Let’s consider for a moment the wonder of prayer. When I call on His name, the God of all Glory somehow gives me His undivided attention and knows my name and cares for me more deeply than I can comprehend. Oh, that my familiarity with prayer would not keep me from the wonder of it all.

And the indwelling of the Holy Spirit is beyond anything I can imagine. The fullness of the power of the same Spirit who raised Jesus from the dead lives in each of us. But if the Spirit of Him who raised Jesus from the dead dwells in you, He who raised Christ Jesus from the dead will also give life to your mortal bodies through His Spirit who dwells in you” (Romans 8:11, NASB). If we could even for a moment wrap our minds around that reality, surely our lives would never be the same.
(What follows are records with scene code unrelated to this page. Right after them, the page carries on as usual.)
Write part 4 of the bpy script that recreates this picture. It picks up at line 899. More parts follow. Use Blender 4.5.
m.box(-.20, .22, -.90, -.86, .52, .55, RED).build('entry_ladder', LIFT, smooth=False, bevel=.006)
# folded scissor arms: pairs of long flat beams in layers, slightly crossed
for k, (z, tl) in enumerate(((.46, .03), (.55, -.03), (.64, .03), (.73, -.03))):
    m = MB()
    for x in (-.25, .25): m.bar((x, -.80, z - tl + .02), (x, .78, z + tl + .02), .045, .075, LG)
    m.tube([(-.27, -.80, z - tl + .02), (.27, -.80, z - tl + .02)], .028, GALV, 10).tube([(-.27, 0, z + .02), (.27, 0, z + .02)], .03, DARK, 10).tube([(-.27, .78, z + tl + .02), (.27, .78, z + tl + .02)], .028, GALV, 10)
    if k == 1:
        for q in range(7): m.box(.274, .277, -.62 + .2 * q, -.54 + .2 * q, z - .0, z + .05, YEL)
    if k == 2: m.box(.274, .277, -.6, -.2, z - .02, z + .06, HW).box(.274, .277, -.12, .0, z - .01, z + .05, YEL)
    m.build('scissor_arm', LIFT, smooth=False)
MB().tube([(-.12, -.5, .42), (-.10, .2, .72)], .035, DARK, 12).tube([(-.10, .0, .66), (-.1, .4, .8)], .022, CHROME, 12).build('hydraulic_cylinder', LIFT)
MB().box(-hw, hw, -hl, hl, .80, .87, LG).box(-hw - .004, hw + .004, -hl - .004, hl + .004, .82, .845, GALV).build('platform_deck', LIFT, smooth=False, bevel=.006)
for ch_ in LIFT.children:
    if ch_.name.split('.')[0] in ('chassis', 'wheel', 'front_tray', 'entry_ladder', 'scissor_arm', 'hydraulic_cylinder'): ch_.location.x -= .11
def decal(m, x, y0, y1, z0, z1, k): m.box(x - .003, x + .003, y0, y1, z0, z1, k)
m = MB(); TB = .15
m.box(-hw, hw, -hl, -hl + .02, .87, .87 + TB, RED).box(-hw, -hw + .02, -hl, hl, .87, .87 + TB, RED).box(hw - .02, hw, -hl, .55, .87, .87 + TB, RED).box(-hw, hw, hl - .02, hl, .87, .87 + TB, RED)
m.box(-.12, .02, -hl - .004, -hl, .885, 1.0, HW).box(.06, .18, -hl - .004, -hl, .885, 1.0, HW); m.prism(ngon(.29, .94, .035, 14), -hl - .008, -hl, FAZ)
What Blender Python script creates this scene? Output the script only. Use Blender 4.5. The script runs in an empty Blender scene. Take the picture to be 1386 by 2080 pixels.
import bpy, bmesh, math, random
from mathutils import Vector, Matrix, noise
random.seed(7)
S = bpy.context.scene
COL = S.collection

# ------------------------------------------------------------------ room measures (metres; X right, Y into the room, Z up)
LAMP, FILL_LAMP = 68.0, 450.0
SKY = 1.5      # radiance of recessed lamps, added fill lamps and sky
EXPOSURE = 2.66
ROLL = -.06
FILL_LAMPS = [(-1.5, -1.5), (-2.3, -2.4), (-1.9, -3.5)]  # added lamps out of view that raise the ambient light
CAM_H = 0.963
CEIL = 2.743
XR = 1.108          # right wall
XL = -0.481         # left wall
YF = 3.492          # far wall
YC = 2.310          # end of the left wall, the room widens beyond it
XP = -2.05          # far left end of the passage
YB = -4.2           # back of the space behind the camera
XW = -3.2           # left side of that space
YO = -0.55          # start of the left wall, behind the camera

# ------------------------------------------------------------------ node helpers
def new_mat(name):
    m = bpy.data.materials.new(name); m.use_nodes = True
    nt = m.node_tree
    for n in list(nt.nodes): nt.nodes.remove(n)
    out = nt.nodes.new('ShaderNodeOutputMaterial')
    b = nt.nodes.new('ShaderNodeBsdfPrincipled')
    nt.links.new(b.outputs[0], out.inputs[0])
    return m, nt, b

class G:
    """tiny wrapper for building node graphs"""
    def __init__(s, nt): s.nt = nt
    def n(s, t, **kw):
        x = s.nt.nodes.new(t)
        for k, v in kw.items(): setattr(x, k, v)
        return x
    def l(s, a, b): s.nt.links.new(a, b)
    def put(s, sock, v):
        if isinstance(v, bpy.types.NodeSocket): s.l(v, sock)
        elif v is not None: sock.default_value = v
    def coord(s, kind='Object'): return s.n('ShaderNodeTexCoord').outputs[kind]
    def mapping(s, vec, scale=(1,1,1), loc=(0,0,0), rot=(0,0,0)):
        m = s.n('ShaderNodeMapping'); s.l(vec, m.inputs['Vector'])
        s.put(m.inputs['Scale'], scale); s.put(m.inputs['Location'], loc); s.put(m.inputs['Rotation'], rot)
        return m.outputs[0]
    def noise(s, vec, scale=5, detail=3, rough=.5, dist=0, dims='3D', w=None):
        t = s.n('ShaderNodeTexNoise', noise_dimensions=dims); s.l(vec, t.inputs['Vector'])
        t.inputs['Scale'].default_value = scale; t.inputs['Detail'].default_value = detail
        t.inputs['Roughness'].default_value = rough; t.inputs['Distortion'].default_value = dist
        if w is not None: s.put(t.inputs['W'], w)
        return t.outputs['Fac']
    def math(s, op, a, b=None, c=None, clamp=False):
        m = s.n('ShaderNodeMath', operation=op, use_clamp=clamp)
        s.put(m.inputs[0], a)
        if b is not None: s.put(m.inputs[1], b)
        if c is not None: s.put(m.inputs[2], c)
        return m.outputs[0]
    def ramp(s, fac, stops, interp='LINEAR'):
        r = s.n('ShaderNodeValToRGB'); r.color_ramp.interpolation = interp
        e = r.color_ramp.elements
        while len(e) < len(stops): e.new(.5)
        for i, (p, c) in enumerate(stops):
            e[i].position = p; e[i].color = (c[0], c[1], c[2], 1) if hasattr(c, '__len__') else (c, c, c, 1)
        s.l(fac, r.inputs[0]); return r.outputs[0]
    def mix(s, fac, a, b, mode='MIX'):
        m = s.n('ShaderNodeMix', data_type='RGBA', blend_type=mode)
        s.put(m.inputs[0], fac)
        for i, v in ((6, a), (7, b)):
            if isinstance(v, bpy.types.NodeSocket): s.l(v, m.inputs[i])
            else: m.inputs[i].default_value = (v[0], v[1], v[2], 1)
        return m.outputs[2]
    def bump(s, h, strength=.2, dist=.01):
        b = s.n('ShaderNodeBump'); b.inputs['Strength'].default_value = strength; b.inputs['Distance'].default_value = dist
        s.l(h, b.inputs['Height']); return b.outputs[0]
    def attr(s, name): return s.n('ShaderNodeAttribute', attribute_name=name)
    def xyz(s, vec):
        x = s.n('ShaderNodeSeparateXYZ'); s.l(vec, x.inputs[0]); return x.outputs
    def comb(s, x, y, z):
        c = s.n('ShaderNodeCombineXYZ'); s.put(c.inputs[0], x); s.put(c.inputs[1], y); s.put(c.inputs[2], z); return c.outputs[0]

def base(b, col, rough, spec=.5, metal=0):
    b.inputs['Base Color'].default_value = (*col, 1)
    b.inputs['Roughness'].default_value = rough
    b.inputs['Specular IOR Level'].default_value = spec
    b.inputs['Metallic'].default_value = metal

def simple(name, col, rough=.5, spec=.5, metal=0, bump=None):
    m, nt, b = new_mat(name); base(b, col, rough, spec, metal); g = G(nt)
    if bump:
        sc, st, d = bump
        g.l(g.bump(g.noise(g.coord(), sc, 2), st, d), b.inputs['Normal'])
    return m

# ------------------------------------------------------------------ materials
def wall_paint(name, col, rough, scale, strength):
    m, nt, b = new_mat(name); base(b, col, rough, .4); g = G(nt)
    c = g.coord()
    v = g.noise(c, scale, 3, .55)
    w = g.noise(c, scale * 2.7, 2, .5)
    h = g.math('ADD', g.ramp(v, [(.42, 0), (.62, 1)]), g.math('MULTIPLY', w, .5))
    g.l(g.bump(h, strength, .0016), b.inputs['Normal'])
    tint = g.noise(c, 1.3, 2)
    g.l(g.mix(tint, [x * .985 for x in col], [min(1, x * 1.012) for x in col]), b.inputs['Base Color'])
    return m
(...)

What a privilege we have to be a part of anything that the Living God is doing. And to get to join Him, filled with His Spirit, in loving students into loving Jesus every day. Christian schooling is a WONDER FULL calling, indeed.


About the Author

Dr. Todd R. Marrah is Superintendent of Tree of Life Christian Schools in Columbus, Ohio and Executive Pastor at Rock City Church. He sits on the board of the Columbus Dream Center and is board chair for the Association of Christian Schools International (ACSI). Dr. Marrah’s experience as a middle and high school teacher, a middle and high school principal, and school superintendent combined with over 30 years of pastoral ministry as a children’s pastor, youth pastor, preaching pastor, and executive pastor provides unique insights into issues facing education and the church. His research focused on the spiritual formation of middle and high school students. Dr. Marrah has the privilege of consulting with Christian schools and churches and frequently speaks on a variety of topics including board governance and leadership, strategic planning, spiritual formation, and Christian parenting.

Questions to Consider:

  1. It’s easy to let our familiarity with the story of Jesus rob our awe of His majesty. What are some practical ways you can rekindle your wonder of Jesus?
  2. How can you encourage and kindle the fire of your students’ wonder of Jesus?